Every time I go down into the meadow at the moment I am flushing hares, sometimes from right under my feet. Up till now they have only taken the very occasional nibble from the pines I have planted, but one of them has obviously developed gourmet tastes. So I gathered together what few stakes I had left, a pile of old bamboos, a roll of tree protection, hammer, staples and twine, and headed down into the meadow.


For the first time in a long time the ground actually squelched under my feet. As I drove in the stakes, I could hear the meadow's stomach rumbling below.

The Gurgle Monster has returned!

The strange gloopy, spongy noises which echo and ripple through the fenland soil as the water is sucked down below and into the dyke system. I have no idea why this happens, but it is a disconcerting experience when every footstep seems to send ripples out through the soil causing burbling, babbling and bubbling. Even more eerie when, alone in the middle of a field away from any other human, the ground starts to talk to you!



Tuesday 3 April 2012

Not so Scilly

Tuesday 3rd April 2012
Only two days to go now till the hosepipe ban. Of late, my mind has been turning to last year, when we didn't get a drop of rain for three months. After the big freeze, it had seemed that Mother Nature did not approve of our smallholding plans and everything was an uphill struggle. The drought has continued, with the dykes empty and the meadow, last February holding standing water, this year covered in deep cracks. But, since last May, we have actually had just about sufficient rain to keep things alive, if not particularly flourishing. 
However, it has been getting harder and harder to remember the last significant rainfall we had, and the soil is on its way to concrete and dust again.
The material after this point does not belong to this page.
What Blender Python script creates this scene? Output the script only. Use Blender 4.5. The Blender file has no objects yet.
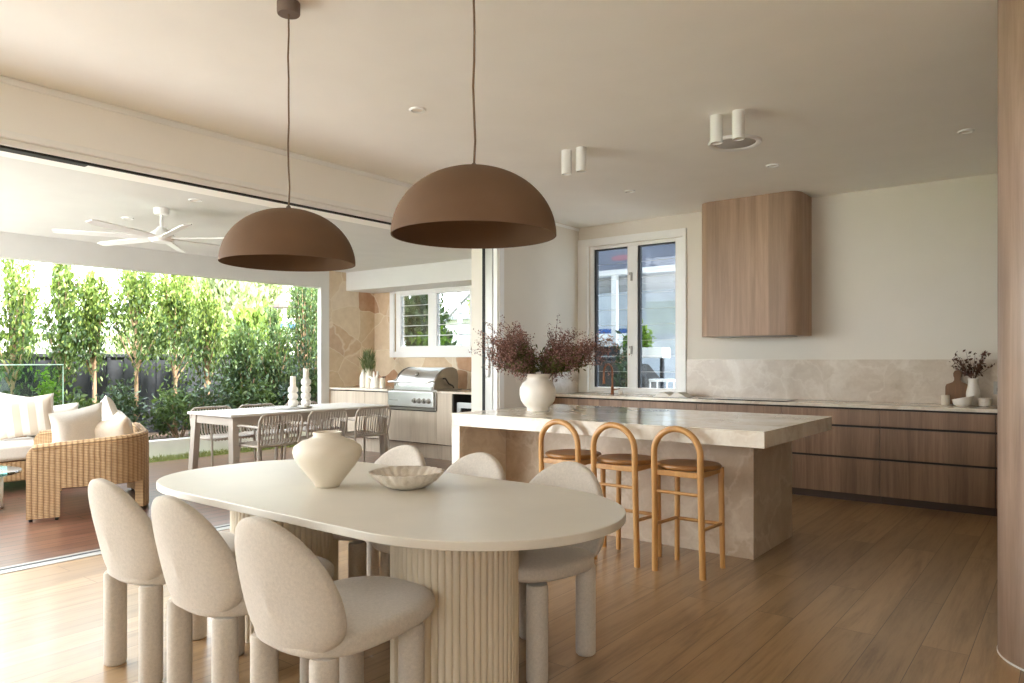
import bpy, math, random
import numpy as np
from mathutils import Vector, Matrix

PI = math.pi
S = bpy.context.scene
COL = S.collection

# ------------------------------------------------------------------ mesh helpers
class MB:
    def __init__(s):
        s.v = []; s.f = []; s.uv = None
    def add(s, V, F, M=None):
        o = len(s.v)
        if M is not None:
            V = [tuple(M @ Vector(p)) for p in V]
        s.v.extend([tuple(p) for p in V])
        s.f.extend([tuple(i + o for i in f) for f in F])
        return s
    def box(s, x0, x1, y0, y1, z0, z1, M=None):
        V = [(x0,y0,z0),(x1,y0,z0),(x1,y1,z0),(x0,y1,z0),(x0,y0,z1),(x1,y0,z1),(x1,y1,z1),(x0,y1,z1)]
        F = [(0,3,2,1),(4,5,6,7),(0,1,5,4),(1,2,6,5),(2,3,7,6),(3,0,4,7)]
        return s.add(V, F, M)
    def prism(s, out, z0, z1, M=None):
        n = len(out)
        V = [(x,y,z0) for x,y in out] + [(x,y,z1) for x,y in out]
        F = [tuple(reversed(range(n))), tuple(range(n, 2*n))]
        F += [(i, (i+1)%n, n+(i+1)%n, n+i) for i in range(n)]
        return s.add(V, F, M)
    def lathe(s, prof, n=48, M=None, capb=True, capt=True):
        V = []; F = []; rings = []
        for r, z in prof:
            if r < 1e-6:
                rings.append([len(V)]); V.append((0,0,z))
            else:
                b = len(V)
                V += [(r*math.cos(2*PI*i/n), r*math.sin(2*PI*i/n), z) for i in range(n)]
                rings.append(list(range(b, b+n)))
        for a, b in zip(rings, rings[1:]):
            if len(a) == 1 and len(b) == 1: continue
            for i in range(n):
                j = (i+1) % n
                if len(a) == 1: F.append((a[0], b[j], b[i]))
                elif len(b) == 1: F.append((a[i], a[j], b[0]))
                else: F.append((a[i], a[j], b[j], b[i]))
        if capb and len(rings[0]) > 1: F.append(tuple(reversed(rings[0])))
        if capt and len(rings[-1]) > 1: F.append(tuple(rings[-1]))
        return s.add(V, F, M)
    def tube(s, path, r, n=10, closed=False, M=None):
        P = [Vector(p) for p in path]; m = len(P)
        R = r if isinstance(r, (list, tuple)) else [r]*m
        T = []
        for i in range(m):
            if closed: t = P[(i+1)%m] - P[(i-1)%m]
            else: t = P[min(i+1, m-1)] - P[max(i-1, 0)]
            T.append(t.normalized())
        u = T[0].orthogonal().normalized()
        if abs(T[0].z) < 0.9:
            u = (Vector((0,0,1)) - T[0]*T[0].z).normalized()
        V = []; F = []
        for i in range(m):
            u = (u - T[i]*u.dot(T[i])).normalized()
            w = T[i].cross(u)
            for k in range(n):
                a = 2*PI*k/n
                V.append(tuple(P[i] + (u*math.cos(a) + w*math.sin(a))*R[i]))
        for i in range(m if closed else m-1):
            j = (i+1) % m
            for k in range(n):
                l = (k+1) % n
                F.append((i*n+k, i*n+l, j*n+l, j*n+k))
        if not closed:
            F.append(tuple(reversed(range(n)))); F.append(tuple(range((m-1)*n, m*n)))
        return s.add(V, F, M)
    def grid(s, fn, nu, nv, M=None, flip=False):
        V = [fn(i/nu, j/nv) for j in range(nv+1) for i in range(nu+1)]
        F = []
        for j in range(nv):
            for i in range(nu):
                a = j*(nu+1)+i
                q = (a, a+1, a+nu+2, a+nu+1)
                F.append(tuple(reversed(q)) if flip else q)
        return s.add(V, F, M)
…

But today, so promised the forecast, we would get rain by the bucketload, and tomorrow too. 
I was supposed to be in Penzance to see the sun rise this morning, waiting to board the Scillonian III to take me to see a Northern Waterthrush. That's right, I finally buckled. My pager kept telling me it was still there, lurking in those pools at Lower Moors. If it didn't play ball, I was prepared to stay overnight  and give it another whole day....

That was all until we saw the weather forecast for the SW. Gales and driving rain. The Waterthrush will have to wait a while longer.

Hence, I am still here and spent the day sowing seeds, some to replace those I lost and plenty of new ones too. The dining room, the greenhouse, the coldframe, all are now full to the brim with seedtrays.

About five o'clock this evening, the rain (and hail) finally came, and did it come! I felt sorry for the man who got soaked making the short run from his van to the door to buy some pork! Not so sorry for the geese, who seemed to be in their element.
Within minutes the water butts were almost replenished, ensuring enough water for another week or two, whatever the weather. In fact, when it rains I fill everything I can with water. It's much better for the plants and animals when it's come straight from the sky.

As always when I sow seeds for too long, I have given myself an awful back twinge. I can dig all day long but the weight of those seeds!